Teesport’s strong association with manufacturing and processing industries can be traced to the 19th century, the time of the Infant Hercules and the birth of modern Middlesbrough. As the region embarked on rapid industrialisation, The Tees Navigation Company was created in 1808.
Later to be replaced by The Tees Conservancy Commissioners, they were tasked with regulating and improving the River Tees, as well as the construction of a dock at Stockton-on-Tees, which over time migrated to Middlesbrough. In 1850, large seams of ironstone were discovered in the Cleveland Hills, leading to the first blast furnaces being built along the River Tees. Less than 15 years later, Middlesbrough had become England’s biggest iron-producer, accounting for one-third of the nation’s output, and proudly earning the moniker ‘Ironopolis’.

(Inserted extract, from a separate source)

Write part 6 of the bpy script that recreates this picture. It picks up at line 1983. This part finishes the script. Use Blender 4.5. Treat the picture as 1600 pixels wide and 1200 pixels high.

Alongside shipbuilding the region became a world-leading centre of iron and steel production, with Tees shipments of pig iron reaching 1.75 million tons by 1907. The Tees Transporter Bridge was opened in 1911, standing as a symbol of innovation, engineering and the town’s meteoric rise. The following decades saw steel exported to all four corners of the globe, as development and reclamation work progressed port and river facilities further. Around the same time, the chemical industry was established at Billingham to produce synthetic ammonia.